▶ _DATASET CONTENT_
[Start]

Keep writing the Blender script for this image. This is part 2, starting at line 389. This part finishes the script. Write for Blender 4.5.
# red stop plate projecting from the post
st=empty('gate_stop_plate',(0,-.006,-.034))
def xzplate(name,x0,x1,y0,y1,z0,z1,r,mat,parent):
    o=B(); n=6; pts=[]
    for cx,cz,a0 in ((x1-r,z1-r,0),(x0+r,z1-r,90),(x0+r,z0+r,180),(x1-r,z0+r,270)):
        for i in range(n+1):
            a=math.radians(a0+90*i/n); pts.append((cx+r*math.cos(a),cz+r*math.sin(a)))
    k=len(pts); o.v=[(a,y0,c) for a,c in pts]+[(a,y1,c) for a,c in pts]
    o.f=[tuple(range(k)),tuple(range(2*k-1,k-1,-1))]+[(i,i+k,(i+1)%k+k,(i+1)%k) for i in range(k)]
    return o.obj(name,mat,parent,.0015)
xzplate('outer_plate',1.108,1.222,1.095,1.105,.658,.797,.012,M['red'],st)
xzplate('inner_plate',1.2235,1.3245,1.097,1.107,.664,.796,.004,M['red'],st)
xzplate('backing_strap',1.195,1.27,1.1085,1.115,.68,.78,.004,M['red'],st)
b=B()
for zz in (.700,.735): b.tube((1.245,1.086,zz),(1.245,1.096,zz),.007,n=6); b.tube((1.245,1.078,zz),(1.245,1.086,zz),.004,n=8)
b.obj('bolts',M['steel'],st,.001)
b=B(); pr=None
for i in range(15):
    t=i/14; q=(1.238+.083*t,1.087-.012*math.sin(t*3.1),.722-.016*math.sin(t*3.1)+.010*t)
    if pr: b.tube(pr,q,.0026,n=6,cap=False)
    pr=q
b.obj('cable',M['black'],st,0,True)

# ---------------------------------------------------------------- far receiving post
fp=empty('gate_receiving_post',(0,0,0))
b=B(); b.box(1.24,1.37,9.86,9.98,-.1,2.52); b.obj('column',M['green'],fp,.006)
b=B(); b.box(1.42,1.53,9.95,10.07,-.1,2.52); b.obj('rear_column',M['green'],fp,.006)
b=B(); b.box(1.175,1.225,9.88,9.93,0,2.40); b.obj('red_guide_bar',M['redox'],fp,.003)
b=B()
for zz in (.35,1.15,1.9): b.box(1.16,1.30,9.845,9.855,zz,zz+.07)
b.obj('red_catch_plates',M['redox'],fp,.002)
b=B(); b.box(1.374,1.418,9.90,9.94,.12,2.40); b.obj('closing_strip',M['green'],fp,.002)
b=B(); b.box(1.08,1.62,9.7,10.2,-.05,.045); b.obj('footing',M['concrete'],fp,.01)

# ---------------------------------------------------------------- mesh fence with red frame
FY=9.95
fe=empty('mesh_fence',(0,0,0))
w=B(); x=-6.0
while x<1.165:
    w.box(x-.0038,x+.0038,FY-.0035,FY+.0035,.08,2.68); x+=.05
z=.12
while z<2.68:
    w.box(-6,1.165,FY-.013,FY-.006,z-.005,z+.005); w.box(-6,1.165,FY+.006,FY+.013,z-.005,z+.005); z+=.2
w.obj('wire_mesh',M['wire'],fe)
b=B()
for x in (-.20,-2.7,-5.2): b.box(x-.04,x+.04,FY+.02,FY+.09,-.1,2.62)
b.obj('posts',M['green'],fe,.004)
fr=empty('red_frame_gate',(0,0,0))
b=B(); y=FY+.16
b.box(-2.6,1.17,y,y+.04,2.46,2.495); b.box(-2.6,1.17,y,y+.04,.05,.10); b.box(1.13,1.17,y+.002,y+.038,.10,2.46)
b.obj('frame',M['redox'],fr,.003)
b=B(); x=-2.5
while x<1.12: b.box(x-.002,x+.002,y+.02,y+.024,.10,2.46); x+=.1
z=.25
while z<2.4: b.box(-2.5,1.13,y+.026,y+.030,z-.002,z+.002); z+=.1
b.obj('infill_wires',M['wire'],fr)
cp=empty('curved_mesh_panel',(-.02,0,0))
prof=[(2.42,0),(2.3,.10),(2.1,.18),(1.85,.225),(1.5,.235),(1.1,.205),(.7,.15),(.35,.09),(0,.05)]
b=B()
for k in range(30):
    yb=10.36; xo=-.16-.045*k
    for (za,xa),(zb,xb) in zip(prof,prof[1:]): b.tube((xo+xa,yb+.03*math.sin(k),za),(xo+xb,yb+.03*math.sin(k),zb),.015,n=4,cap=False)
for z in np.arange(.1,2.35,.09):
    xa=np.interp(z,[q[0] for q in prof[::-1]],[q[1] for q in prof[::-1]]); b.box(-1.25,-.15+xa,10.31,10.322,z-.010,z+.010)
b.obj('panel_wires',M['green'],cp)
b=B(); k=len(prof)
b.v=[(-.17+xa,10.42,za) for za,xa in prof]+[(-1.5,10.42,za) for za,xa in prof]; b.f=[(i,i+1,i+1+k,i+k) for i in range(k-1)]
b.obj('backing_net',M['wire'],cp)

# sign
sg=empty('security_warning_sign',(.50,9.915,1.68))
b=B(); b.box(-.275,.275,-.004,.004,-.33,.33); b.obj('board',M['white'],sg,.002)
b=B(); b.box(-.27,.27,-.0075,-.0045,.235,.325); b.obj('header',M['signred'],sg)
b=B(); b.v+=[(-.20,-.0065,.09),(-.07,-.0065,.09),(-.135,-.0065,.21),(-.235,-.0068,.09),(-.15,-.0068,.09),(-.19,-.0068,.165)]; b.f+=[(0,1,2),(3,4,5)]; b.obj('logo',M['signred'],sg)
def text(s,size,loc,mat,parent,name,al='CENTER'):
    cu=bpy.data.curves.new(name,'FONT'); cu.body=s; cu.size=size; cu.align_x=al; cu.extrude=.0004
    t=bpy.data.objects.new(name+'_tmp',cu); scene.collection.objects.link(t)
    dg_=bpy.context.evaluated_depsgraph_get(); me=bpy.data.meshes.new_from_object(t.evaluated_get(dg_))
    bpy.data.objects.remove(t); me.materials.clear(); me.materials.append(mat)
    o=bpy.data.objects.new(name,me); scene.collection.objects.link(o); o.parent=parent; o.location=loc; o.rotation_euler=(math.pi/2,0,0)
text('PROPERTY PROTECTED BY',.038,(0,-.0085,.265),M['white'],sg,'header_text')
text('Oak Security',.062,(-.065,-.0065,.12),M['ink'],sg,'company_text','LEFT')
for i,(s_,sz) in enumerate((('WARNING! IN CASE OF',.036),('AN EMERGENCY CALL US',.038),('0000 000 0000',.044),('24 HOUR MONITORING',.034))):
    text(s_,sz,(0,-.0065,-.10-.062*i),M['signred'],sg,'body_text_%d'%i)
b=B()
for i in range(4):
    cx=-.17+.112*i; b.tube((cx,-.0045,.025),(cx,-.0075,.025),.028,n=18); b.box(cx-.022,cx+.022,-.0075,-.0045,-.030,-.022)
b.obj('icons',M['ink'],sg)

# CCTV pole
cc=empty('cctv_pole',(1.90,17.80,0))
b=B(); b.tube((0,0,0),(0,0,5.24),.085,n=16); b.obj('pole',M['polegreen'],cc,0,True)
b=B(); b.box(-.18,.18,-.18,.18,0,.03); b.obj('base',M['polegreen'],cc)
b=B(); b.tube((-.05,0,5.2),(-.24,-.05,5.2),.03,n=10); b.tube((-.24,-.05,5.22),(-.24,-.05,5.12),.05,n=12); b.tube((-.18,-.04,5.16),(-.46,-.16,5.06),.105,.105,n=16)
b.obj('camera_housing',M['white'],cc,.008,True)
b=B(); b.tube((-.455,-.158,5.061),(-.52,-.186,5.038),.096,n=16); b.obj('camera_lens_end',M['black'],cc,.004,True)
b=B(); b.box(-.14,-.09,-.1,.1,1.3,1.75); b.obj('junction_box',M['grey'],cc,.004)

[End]

▶ _DESCRIPTION OF THE TASK_
All of the data needs to be printed once more, exactly.

▶ _COMPLETE OUTPUT_
Keep writing the Blender script for this image. This is part 2, starting at line 389. This part finishes the script. Write for Blender 4.5.
# red stop plate projecting from the post
st=empty('gate_stop_plate',(0,-.006,-.034))
def xzplate(name,x0,x1,y0,y1,z0,z1,r,mat,parent):
    o=B(); n=6; pts=[]
    for cx,cz,a0 in ((x1-r,z1-r,0),(x0+r,z1-r,90),(x0+r,z0+r,180),(x1-r,z0+r,270)):
        for i in range(n+1):
            a=math.radians(a0+90*i/n); pts.append((cx+r*math.cos(a),cz+r*math.sin(a)))
    k=len(pts); o.v=[(a,y0,c) for a,c in pts]+[(a,y1,c) for a,c in pts]
    o.f=[tuple(range(k)),tuple(range(2*k-1,k-1,-1))]+[(i,i+k,(i+1)%k+k,(i+1)%k) for i in range(k)]
    return o.obj(name,mat,parent,.0015)
xzplate('outer_plate',1.108,1.222,1.095,1.105,.658,.797,.012,M['red'],st)
xzplate('inner_plate',1.2235,1.3245,1.097,1.107,.664,.796,.004,M['red'],st)
xzplate('backing_strap',1.195,1.27,1.1085,1.115,.68,.78,.004,M['red'],st)
b=B()
for zz in (.700,.735): b.tube((1.245,1.086,zz),(1.245,1.096,zz),.007,n=6); b.tube((1.245,1.078,zz),(1.245,1.086,zz),.004,n=8)
b.obj('bolts',M['steel'],st,.001)
b=B(); pr=None
for i in range(15):
    t=i/14; q=(1.238+.083*t,1.087-.012*math.sin(t*3.1),.722-.016*math.sin(t*3.1)+.010*t)
    if pr: b.tube(pr,q,.0026,n=6,cap=False)
    pr=q
b.obj('cable',M['black'],st,0,True)

# ---------------------------------------------------------------- far receiving post
fp=empty('gate_receiving_post',(0,0,0))
b=B(); b.box(1.24,1.37,9.86,9.98,-.1,2.52); b.obj('column',M['green'],fp,.006)
b=B(); b.box(1.42,1.53,9.95,10.07,-.1,2.52); b.obj('rear_column',M['green'],fp,.006)
b=B(); b.box(1.175,1.225,9.88,9.93,0,2.40); b.obj('red_guide_bar',M['redox'],fp,.003)
b=B()
for zz in (.35,1.15,1.9): b.box(1.16,1.30,9.845,9.855,zz,zz+.07)
b.obj('red_catch_plates',M['redox'],fp,.002)
b=B(); b.box(1.374,1.418,9.90,9.94,.12,2.40); b.obj('closing_strip',M['green'],fp,.002)
b=B(); b.box(1.08,1.62,9.7,10.2,-.05,.045); b.obj('footing',M['concrete'],fp,.01)

# ---------------------------------------------------------------- mesh fence with red frame
FY=9.95
fe=empty('mesh_fence',(0,0,0))
w=B(); x=-6.0
while x<1.165:
    w.box(x-.0038,x+.0038,FY-.0035,FY+.0035,.08,2.68); x+=.05
z=.12
while z<2.68:
    w.box(-6,1.165,FY-.013,FY-.006,z-.005,z+.005); w.box(-6,1.165,FY+.006,FY+.013,z-.005,z+.005); z+=.2
w.obj('wire_mesh',M['wire'],fe)
b=B()
for x in (-.20,-2.7,-5.2): b.box(x-.04,x+.04,FY+.02,FY+.09,-.1,2.62)
b.obj('posts',M['green'],fe,.004)
fr=empty('red_frame_gate',(0,0,0))
b=B(); y=FY+.16
b.box(-2.6,1.17,y,y+.04,2.46,2.495); b.box(-2.6,1.17,y,y+.04,.05,.10); b.box(1.13,1.17,y+.002,y+.038,.10,2.46)
b.obj('frame',M['redox'],fr,.003)
b=B(); x=-2.5
while x<1.12: b.box(x-.002,x+.002,y+.02,y+.024,.10,2.46); x+=.1
z=.25
while z<2.4: b.box(-2.5,1.13,y+.026,y+.030,z-.002,z+.002); z+=.1
b.obj('infill_wires',M['wire'],fr)
cp=empty('curved_mesh_panel',(-.02,0,0))
prof=[(2.42,0),(2.3,.10),(2.1,.18),(1.85,.225),(1.5,.235),(1.1,.205),(.7,.15),(.35,.09),(0,.05)]
b=B()
for k in range(30):
    yb=10.36; xo=-.16-.045*k
    for (za,xa),(zb,xb) in zip(prof,prof[1:]): b.tube((xo+xa,yb+.03*math.sin(k),za),(xo+xb,yb+.03*math.sin(k),zb),.015,n=4,cap=False)
for z in np.arange(.1,2.35,.09):
    xa=np.interp(z,[q[0] for q in prof[::-1]],[q[1] for q in prof[::-1]]); b.box(-1.25,-.15+xa,10.31,10.322,z-.010,z+.010)
b.obj('panel_wires',M['green'],cp)
b=B(); k=len(prof)
b.v=[(-.17+xa,10.42,za) for za,xa in prof]+[(-1.5,10.42,za) for za,xa in prof]; b.f=[(i,i+1,i+1+k,i+k) for i in range(k-1)]
b.obj('backing_net',M['wire'],cp)

# sign
sg=empty('security_warning_sign',(.50,9.915,1.68))
b=B(); b.box(-.275,.275,-.004,.004,-.33,.33); b.obj('board',M['white'],sg,.002)
b=B(); b.box(-.27,.27,-.0075,-.0045,.235,.325); b.obj('header',M['signred'],sg)
b=B(); b.v+=[(-.20,-.0065,.09),(-.07,-.0065,.09),(-.135,-.0065,.21),(-.235,-.0068,.09),(-.15,-.0068,.09),(-.19,-.0068,.165)]; b.f+=[(0,1,2),(3,4,5)]; b.obj('logo',M['signred'],sg)
def text(s,size,loc,mat,parent,name,al='CENTER'):
    cu=bpy.data.curves.new(name,'FONT'); cu.body=s; cu.size=size; cu.align_x=al; cu.extrude=.0004
    t=bpy.data.objects.new(name+'_tmp',cu); scene.collection.objects.link(t)
    dg_=bpy.context.evaluated_depsgraph_get(); me=bpy.data.meshes.new_from_object(t.evaluated_get(dg_))
    bpy.data.objects.remove(t); me.materials.clear(); me.materials.append(mat)
    o=bpy.data.objects.new(name,me); scene.collection.objects.link(o); o.parent=parent; o.location=loc; o.rotation_euler=(math.pi/2,0,0)
text('PROPERTY PROTECTED BY',.038,(0,-.0085,.265),M['white'],sg,'header_text')
text('Oak Security',.062,(-.065,-.0065,.12),M['ink'],sg,'company_text','LEFT')
for i,(s_,sz) in enumerate((('WARNING! IN CASE OF',.036),('AN EMERGENCY CALL US',.038),('0000 000 0000',.044),('24 HOUR MONITORING',.034))):
    text(s_,sz,(0,-.0065,-.10-.062*i),M['signred'],sg,'body_text_%d'%i)
b=B()
for i in range(4):
    cx=-.17+.112*i; b.tube((cx,-.0045,.025),(cx,-.0075,.025),.028,n=18); b.box(cx-.022,cx+.022,-.0075,-.0045,-.030,-.022)
b.obj('icons',M['ink'],sg)

# CCTV pole
cc=empty('cctv_pole',(1.90,17.80,0))
b=B(); b.tube((0,0,0),(0,0,5.24),.085,n=16); b.obj('pole',M['polegreen'],cc,0,True)
b=B(); b.box(-.18,.18,-.18,.18,0,.03); b.obj('base',M['polegreen'],cc)
b=B(); b.tube((-.05,0,5.2),(-.24,-.05,5.2),.03,n=10); b.tube((-.24,-.05,5.22),(-.24,-.05,5.12),.05,n=12); b.tube((-.18,-.04,5.16),(-.46,-.16,5.06),.105,.105,n=16)
b.obj('camera_housing',M['white'],cc,.008,True)
b=B(); b.tube((-.455,-.158,5.061),(-.52,-.186,5.038),.096,n=16); b.obj('camera_lens_end',M['black'],cc,.004,True)
b=B(); b.box(-.14,-.09,-.1,.1,1.3,1.75); b.obj('junction_box',M['grey'],cc,.004)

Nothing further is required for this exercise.